Portanto, a fim de garantir que surdos tenham pleno acesso à formação educacional, cabe ao Estado, mediante o redirecionamento de verbas, realizar as adaptações necessárias em todas as escolas e as universidades públicas, como o oferecimento de cursos gratuitos que capacitem profissionais da educação para se comunicarem em Libras e a contratação de mais intérpretes da Libras para atuarem nessas instituições. Outrossim, famílias e escolas, por meio de, respectivamente, diálogos frequentes e palestras, devem debater acerca da aceitação às diferenças como fator essencial para o convívio coletivo, de modo a combater o bullying e a formar um paradigma comportamental de total respeito aos deficientes auditivos.

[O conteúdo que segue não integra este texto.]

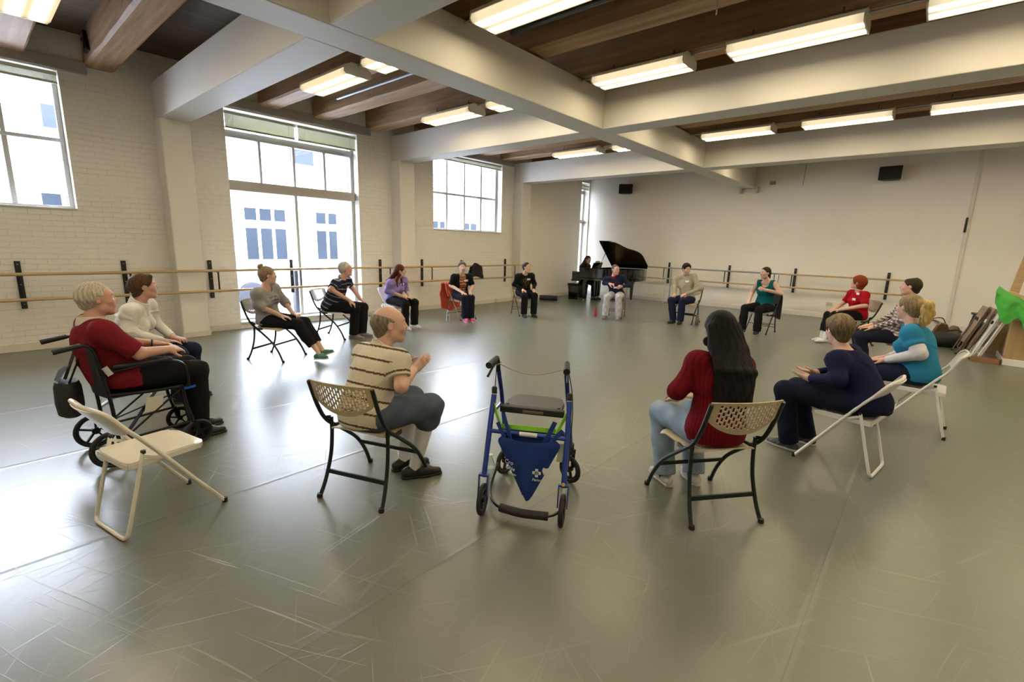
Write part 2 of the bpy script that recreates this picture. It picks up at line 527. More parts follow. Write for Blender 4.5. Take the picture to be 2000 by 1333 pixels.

REDAÇÃO NO ENEM 2018 CARTILHA DO PARTICIPANTE
Além de a proposta estar bem articulada, as informações dispostas no texto apresentam relevância e organização na defesa do ponto de vista da autora, o que lhe conferiu nota 1000, na edição de 2018. Vejamos o comentário da banca sobre esta redação:
A participante demonstra excelente domínio da modalidade escrita formal da língua portuguesa, uma vez que a estrutura sintática é excelente e não se verificam desvios de qualquer natureza.
Em relação aos princípios da estruturação do texto dissertativo-argumentativo, percebe-se que a participante apresenta uma tese, o desenvolvimento de argumentos que comprovam essa tese e uma conclusão que encerra a discussão, ou seja, apresenta excelente domínio do texto dissertativo-argumentativo.
Além disso, o tema é abordado de forma completa: já no primeiro parágrafo, apresenta-se a problemática da falta de acesso dos surdos à educação de qualidade e aponta-se para a necessidade de ações por parte do poder público e da sociedade civil.
Para desenvolver as ideias selecionadas, a participante faz uso produtivo de repertório sociocultural pertinente ao tema ao apoiar-se no pensamento de Voltaire para validar o argumento de que a falta de valorização das diferenças e da tolerância é uma das causas da violência enfrentada pelos surdos em ambiente escolar.
Podemos perceber, ao longo da redação, a presença de um projeto de texto estratégico, que se configura na organização e no desenvolvimento da redação. A participante apresenta informações, fatos e opiniões relacionados ao tema proposto, de forma consistente e organizada, para defender seu ponto de vista de que se fazem necessárias ações do poder público e da sociedade para solucionar os problemas que afastam o surdo do ambiente escolar (falta de infraestrutura e violência).
Em relação à coesão, nota-se um repertório diversificado de recursos coesivos, sem inadequações. Há articulação tanto entre os parágrafos quanto entre as ideias dentro de um mesmo parágrafo (1º parágrafo: “nessa conjuntura”, “desses indivíduos”; 2º parágrafo: “sob esse viés”, “visto que”; 3º parágrafo: “ademais”, “tal máxima”; 4º parágrafo: “portanto”, “outrossim”).
Por fim, a participante elabora excelente proposta de intervenção: concreta, detalhada e que respeita os direitos humanos. Assim como apontado já na introdução do texto, as ações interventivas devem ser realizadas tanto pelo poder público – maior investimento nas escolas e na capacitação de professores – quanto pela sociedade – diálogos frequentes.